E-Alerts & Press Releases

Legislative session starts

February 3, 2016: The 2016 session of the Maryland General Assembly kicked off in January, and the Public Justice Center is back in Annapolis. Priorities this year include: the Healthy Working Families Act, Paystub Transparency Act, Civil Right to Counsel Pilot Project, and Attorney Fees in Maryland Constitution Claims.

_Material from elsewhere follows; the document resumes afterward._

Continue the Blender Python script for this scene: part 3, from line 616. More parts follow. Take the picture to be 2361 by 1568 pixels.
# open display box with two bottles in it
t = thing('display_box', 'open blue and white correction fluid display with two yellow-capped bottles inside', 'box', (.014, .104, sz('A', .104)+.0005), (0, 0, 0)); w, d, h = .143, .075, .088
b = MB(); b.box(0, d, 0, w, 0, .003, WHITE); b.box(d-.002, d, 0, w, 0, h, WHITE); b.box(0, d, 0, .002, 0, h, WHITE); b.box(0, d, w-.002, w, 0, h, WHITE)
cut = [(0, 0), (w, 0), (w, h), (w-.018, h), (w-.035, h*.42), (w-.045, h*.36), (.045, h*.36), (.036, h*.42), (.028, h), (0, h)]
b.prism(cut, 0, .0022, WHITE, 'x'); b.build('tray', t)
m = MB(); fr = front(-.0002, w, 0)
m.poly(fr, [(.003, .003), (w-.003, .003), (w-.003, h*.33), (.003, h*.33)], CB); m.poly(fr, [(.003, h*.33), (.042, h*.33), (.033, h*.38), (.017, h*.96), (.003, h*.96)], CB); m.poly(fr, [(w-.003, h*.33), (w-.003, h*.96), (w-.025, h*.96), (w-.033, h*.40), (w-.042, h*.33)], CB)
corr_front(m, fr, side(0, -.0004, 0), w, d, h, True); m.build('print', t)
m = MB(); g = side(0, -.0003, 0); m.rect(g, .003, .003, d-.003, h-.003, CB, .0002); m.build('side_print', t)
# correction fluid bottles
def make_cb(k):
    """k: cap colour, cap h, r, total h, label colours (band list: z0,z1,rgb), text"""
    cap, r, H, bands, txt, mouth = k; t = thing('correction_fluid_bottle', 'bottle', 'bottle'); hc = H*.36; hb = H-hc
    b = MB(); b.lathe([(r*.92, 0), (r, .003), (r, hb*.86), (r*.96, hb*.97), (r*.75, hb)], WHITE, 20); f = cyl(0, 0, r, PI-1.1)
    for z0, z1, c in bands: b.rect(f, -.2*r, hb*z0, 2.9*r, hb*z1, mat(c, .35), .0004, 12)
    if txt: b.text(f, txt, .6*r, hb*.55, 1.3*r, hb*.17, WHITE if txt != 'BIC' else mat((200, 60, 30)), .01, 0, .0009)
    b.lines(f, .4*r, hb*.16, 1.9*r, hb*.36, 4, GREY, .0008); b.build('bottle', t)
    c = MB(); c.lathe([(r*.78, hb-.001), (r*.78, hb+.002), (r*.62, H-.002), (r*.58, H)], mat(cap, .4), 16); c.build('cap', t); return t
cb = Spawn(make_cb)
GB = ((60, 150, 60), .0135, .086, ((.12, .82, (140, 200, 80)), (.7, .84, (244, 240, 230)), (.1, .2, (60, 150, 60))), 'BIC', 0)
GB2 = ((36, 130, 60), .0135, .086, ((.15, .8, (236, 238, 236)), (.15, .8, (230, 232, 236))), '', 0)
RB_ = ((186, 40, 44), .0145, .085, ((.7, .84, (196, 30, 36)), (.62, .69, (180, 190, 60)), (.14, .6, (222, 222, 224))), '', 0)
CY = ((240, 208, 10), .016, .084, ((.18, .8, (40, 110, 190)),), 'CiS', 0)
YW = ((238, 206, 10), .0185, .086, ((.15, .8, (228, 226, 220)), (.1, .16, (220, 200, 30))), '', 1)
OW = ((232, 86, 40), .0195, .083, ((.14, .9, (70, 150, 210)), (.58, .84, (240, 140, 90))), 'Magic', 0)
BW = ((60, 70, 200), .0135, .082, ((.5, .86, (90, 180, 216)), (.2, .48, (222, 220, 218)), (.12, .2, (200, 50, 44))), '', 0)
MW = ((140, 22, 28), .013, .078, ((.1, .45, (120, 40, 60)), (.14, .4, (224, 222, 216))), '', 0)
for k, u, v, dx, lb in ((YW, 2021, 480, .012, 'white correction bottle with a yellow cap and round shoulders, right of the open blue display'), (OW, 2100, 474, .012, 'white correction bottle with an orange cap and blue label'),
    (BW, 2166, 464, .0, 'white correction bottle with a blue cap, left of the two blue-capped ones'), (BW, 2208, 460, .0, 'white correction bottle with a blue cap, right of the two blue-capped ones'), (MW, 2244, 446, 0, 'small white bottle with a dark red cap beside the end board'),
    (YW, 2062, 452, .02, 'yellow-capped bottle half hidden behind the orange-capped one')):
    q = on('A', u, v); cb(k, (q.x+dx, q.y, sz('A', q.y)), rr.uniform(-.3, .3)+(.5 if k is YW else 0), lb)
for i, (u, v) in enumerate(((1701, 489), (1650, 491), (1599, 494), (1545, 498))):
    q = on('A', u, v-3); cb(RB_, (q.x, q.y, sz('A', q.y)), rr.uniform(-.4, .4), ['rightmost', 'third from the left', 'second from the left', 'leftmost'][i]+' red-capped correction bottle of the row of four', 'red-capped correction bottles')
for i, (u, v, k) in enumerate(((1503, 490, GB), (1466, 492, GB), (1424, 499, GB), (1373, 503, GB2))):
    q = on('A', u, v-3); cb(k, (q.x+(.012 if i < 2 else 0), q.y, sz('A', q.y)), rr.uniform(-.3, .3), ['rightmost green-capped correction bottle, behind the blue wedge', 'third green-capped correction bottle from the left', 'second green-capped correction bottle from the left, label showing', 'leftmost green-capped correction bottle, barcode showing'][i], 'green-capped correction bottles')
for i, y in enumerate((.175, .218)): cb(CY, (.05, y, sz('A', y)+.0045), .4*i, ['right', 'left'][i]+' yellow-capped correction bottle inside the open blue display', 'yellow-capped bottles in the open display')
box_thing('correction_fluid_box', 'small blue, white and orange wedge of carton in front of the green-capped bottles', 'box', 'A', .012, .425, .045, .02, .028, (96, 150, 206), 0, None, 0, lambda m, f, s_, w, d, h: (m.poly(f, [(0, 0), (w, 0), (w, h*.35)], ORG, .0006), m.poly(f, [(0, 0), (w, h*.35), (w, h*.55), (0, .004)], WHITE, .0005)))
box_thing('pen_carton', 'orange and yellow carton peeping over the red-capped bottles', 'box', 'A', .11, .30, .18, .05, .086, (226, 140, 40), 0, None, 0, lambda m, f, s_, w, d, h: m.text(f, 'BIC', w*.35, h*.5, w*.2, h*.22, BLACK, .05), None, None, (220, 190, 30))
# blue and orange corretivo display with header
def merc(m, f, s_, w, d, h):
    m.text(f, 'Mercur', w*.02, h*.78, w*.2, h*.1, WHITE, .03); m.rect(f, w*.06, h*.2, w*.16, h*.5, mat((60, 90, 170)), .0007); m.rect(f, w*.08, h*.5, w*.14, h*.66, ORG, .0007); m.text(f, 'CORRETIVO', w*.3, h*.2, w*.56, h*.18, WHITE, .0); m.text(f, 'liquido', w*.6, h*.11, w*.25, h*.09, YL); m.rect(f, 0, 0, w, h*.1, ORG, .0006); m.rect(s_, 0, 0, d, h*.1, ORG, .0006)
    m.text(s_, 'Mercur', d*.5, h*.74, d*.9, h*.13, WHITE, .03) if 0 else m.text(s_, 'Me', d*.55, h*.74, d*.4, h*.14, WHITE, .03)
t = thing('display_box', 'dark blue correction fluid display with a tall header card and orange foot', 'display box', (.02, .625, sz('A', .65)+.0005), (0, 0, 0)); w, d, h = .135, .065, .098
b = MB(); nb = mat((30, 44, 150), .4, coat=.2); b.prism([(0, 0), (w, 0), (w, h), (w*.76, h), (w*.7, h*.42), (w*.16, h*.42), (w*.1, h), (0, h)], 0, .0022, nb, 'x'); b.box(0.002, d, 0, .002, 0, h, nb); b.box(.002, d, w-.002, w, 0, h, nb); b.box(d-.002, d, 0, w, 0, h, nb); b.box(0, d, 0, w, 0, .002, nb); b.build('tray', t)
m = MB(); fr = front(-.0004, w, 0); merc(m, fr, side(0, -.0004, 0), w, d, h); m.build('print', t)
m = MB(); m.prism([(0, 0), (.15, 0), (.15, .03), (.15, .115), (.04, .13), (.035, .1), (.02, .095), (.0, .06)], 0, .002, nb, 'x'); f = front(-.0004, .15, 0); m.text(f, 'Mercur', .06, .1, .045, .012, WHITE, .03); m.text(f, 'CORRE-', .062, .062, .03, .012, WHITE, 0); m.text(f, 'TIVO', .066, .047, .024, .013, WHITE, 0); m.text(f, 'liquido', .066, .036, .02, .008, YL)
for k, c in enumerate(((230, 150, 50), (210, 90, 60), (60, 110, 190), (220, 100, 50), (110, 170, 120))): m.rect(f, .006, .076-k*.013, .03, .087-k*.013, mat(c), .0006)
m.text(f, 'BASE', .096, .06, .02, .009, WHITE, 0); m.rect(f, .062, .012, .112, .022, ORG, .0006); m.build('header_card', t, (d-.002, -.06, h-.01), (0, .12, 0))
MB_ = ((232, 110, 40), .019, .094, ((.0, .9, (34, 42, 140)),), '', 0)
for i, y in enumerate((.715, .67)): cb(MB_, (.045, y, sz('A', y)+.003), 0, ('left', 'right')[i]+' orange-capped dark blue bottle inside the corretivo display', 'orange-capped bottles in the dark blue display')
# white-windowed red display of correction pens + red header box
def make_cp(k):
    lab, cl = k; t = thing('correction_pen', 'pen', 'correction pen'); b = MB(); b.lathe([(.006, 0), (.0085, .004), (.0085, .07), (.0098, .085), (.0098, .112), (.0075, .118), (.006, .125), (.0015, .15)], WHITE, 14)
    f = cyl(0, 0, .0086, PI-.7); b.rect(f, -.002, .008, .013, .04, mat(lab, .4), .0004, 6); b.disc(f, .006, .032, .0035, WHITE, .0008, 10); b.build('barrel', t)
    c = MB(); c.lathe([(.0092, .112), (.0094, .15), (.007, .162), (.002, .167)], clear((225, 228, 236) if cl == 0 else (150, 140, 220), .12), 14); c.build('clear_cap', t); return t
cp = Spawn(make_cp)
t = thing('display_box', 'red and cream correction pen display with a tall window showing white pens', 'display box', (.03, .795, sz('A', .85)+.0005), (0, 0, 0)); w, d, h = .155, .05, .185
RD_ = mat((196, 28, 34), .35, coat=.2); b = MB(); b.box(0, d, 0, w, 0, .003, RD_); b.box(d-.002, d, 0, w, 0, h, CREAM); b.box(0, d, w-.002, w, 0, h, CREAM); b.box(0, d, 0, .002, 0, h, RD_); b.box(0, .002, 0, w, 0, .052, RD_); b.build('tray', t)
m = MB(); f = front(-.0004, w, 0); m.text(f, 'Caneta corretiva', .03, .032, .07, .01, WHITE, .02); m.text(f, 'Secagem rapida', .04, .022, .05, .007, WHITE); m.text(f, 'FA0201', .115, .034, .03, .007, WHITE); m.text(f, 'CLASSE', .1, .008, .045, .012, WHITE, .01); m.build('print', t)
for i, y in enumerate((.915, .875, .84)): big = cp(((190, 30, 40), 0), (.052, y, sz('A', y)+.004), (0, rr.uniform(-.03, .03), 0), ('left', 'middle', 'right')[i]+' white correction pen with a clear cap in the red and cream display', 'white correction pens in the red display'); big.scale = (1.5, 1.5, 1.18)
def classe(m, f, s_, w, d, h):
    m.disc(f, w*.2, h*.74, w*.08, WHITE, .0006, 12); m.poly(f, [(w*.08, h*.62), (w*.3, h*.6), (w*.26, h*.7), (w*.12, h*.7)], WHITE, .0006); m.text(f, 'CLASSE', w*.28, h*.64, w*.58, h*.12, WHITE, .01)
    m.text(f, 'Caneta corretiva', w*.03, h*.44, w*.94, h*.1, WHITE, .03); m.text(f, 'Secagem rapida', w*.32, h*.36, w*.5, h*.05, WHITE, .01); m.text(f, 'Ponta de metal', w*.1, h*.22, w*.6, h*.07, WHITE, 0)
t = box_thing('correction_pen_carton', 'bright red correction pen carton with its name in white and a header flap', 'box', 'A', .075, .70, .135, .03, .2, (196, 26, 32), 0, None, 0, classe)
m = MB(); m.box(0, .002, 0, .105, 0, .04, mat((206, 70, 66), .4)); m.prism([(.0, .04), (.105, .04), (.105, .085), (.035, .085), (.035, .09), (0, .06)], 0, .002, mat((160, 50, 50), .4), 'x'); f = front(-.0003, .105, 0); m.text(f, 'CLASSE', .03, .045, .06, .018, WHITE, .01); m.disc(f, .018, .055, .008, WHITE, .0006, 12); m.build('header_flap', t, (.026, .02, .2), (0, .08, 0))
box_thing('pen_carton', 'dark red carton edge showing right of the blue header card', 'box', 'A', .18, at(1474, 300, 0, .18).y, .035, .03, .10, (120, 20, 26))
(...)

Healthy Working Families Act
More than 700,000 people in Maryland cannot earn a single paid sick day to use when they or an immediate family member are ill. This means thousands of our neighbors must make impossible choices between their livelihood, their health, and the well being of their families. The Healthy Working Families Act would allow employees to earn 1 hour of leave for every 30 hours they work, or up to 56 hours (seven days for full time workers) of earned sick time a year to care for themselves or a family member when they are ill, or to seek out services related to domestic violence, sexual assault, or stalking.

Paystub Transparency Act
Some unscrupulous employers in Maryland cheat their employees out of their full measure of earned wages and then mask their illegal conduct on paystubs. This is not only unfair to hard-working employees, but also creates an illegal competitive advantage for law-abiding businesses . The Paystub Transparency Act levels the playing field for businesses and aids employees by requiring employers to include certain critical information on the paystubs they distribute to employees. The statement will include the pay rate, allowances, deductions, hours worked, and basic identifying information for the employer. Since employers are already required to maintain such information under state and federal laws, the bill simply requires them to share it with their employees on their paystubs. Paystub transparency requires a small change in practice that will deter wage theft, facilitate the informal resolution of wage disputes, and help ensure that no business outcompetes another by illegally underpaying employees.

Civil Right to Counsel Pilot Project
The bill is a follow-up from the Task Force to Study Implementing a Civil Right to Counsel in Maryland, which was legislatively created by Maryland SB 262 in 2013. In the Task Force’s final report, it recommended enactment of a right to counsel in domestic violence cases and a pilot for custody cases, while the 2016 bill would implement a pilot project for both domestic violence and custody cases.  It would also create a workgroup to monitor the pilot projects.

Attorneys' Fees in Maryland Constitution Claims
The bill will enable Maryland courts to award reasonable attorneys’ fees when Marylanders win cases vindicating a Maryland constitutional right, thus bringing access to justice and making the playing field even for plaintiffs facing the resources of the government. Under current law, Marylanders suing in state court who have a valid claim that a constitutional right was violated cannot seek reimbursement of their reasonable attorneys’ fees. Although such fees can be sought in federal court, those cases have to be based on the U.S. Constitution. As the “Free State,” we are proud of the many ways that the Maryland Constitution and Declaration of Rights offer greater protections than federal law. It is also unfair to require Marylanders on the Eastern Shore or in Western Maryland to travel to Baltimore or Greenbelt to sue in federal court, rather than stand up for their rights in their home counties. This bill will allow Maryland constitutional claims to be decided in Maryland courts. Most people cannot afford to pay attorneys’ fees themselves, and without the possibility of an attorney fee award, it is difficult to find an attorney willing to bring meritorious cases.